This presentation will outline interdisciplinary research-in-progress in the digital humanities. Using historical methods and building on previous qualitative place-based enquiry into tuberculosis sanatoria, this current project endeavours to create a more detailed picture of the urban, social and cultural history of tuberculosis in South Australia at the turn of the twentieth century.
We aim to demonstrate how non-specialist and freely available databases and mapping software can be used by researchers, and particularly historians, to bring to life archival vital records; an under-utilised set of data.
This presentation will briefly overview influential international digital humanities projects within the area of health and historical mapping. Additionally, it will describe pertinent digital methods and demonstrate how primary data can be collected and collated from historical records, in both paper-based and digital collections.

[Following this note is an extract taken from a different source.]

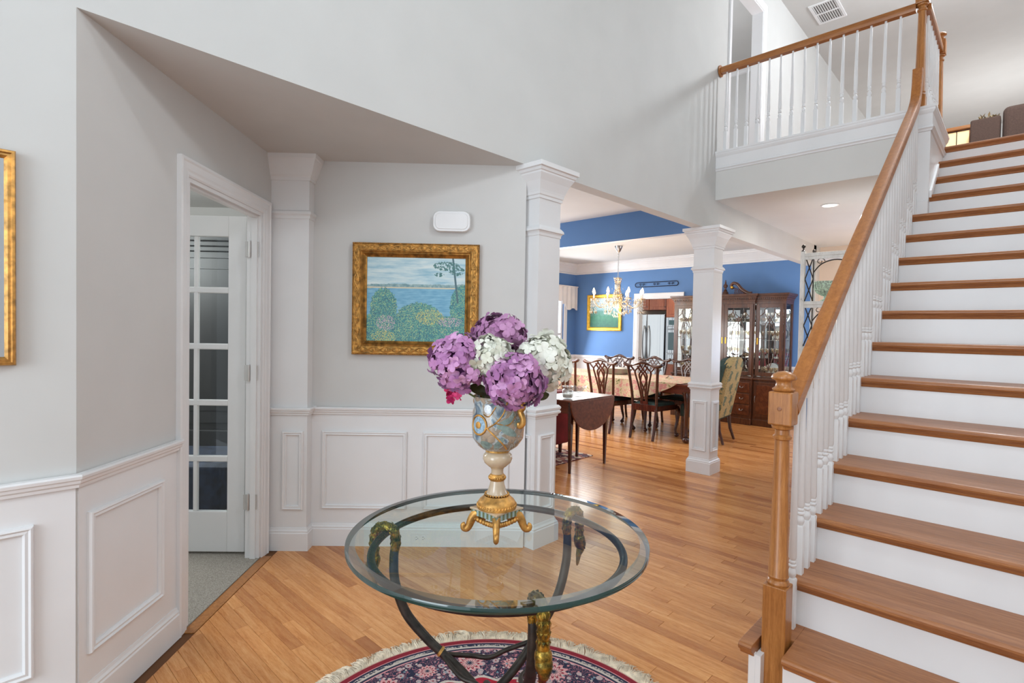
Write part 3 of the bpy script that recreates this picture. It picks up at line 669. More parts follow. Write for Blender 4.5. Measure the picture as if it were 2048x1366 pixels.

Specifically, we will illustrate how, in this current project, historical data has been spatially re-emplaced and augmented with records relating to social conditions and housing. We will demonstrate the spatial analytical techniques being used to explore associations between the geographic distribution of tuberculosis deaths across metropolitan Adelaide and the socio-demographic and socio-economic conditions of the time. Techniques which will be mentioned include digital mapping, data visualisation and graphing, and the digital overlaying of maps and photographic records, all using freely available software, tutorials and resources. Data presented will include that found through Trove, especially online newspapers, as well as postal directories, maps, government reports, census data and photographic collections. Collectively these data lead to the development of an increasingly rich picture of the topic in question.